Je persiste à le dire : il n'y a pas eu d'élections à Donetsk. Les résultats de Donetsk ne devraient pas être reconnus.

Dans un commentaire, l'utilisateur LJ bolshoi a expliqué les défauts du système ukrainien d'établissement des commissions électorales :

[Les membres des commissions électorales] ne font que gagner de l'argent et suivre les instructions. Ils peuvent ne pas savoir qui ils représentent, une règle juridique absurde qui a peu d'équivalents dans le monde. Dans les pays civilisés, des fonctionnaires locaux et des responsables de l'ordre travaillent dans les bureaux de vote, et le Ministère de l'Intérieur est responsable des élections. Mais ici, on rémunère des non-professionnels dans les commissions, des gens qui peuvent être ignorants des règles juridiques élémentaires, et on les salarie pendant deux mois, également.

Ce même utilisateur LJ, bolshoi, a encore conclu dans un commentaire ultérieur, que même si un système électoral plus avancé était adopté en Ukraine, il n'en finirait pas moins par être propice à l'illégalité :

[…] Dans la pratique européenne, le vote par correspondance et par procuration sont une règle. Et le vote anticipé est généralement autorisé. Ce que donnerait le vote par procuration ne fait pas de doute en Ukraine. Une certaine professionnalisation du travail des commissions électorales n'en est pas moins nécessaire. On peut voir les choses autrement, bien sûr : le degré de fraude reflète le niveau de développement d'une société. La loi électorale ukrainienne donne plus de défenses formelles contre les fraudes que partout ailleurs en Europe. Tricher disons, en Hollande, ou […] regarder pour qui les gens ont voté en Angleterre, est beaucoup plus aisé [qu'en Ukraine]. Mais il ne viendrait à l'idée de personne de le faire [là-bas]. [En Ukraine] la procédure est considérablement plus complexe. Mais ils le font. Parce qu'ils le veulent.

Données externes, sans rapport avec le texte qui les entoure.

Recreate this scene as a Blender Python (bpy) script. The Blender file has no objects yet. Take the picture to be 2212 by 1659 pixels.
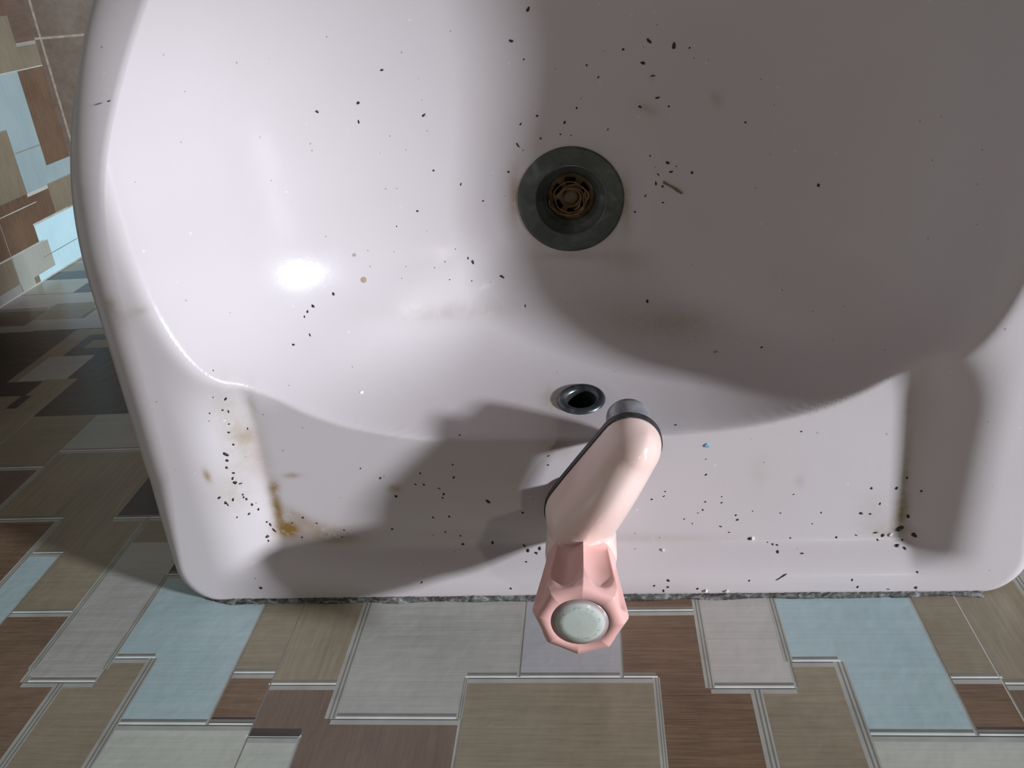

La circonscription électorale la plus violente jusqu'à présent a été la ville de Pervomaysk dans la région de Mykolayiv [27], où le paroxysme de l'exploit fraudeur a été atteint avec le soutien de la police anti-émeute, qui a envahi la commission électorale de district N°132, et passé à tabac dans la foulée une poignée de manifestants rassemblés à l'extérieur.

Vakhtang Kipiani a re-publié une vidéo YouTube de l'assaut et écrit [28] [en ukrainien] :

Les policiers ne sont pas avec la population, ils sont avec [les vilains]. Si l'opposition accède un jour au pouvoir, elle devra [licencier tout le monde] au Ministère de l'Intérieur et recréer la police de zéro suivant [l'exemple de la République de Géorgie [29]]. A condition, certes, qu'ils aient la volonté politique de changer le pays, au lieu de se borner à embellir le cadavre puant du [passé soviétique].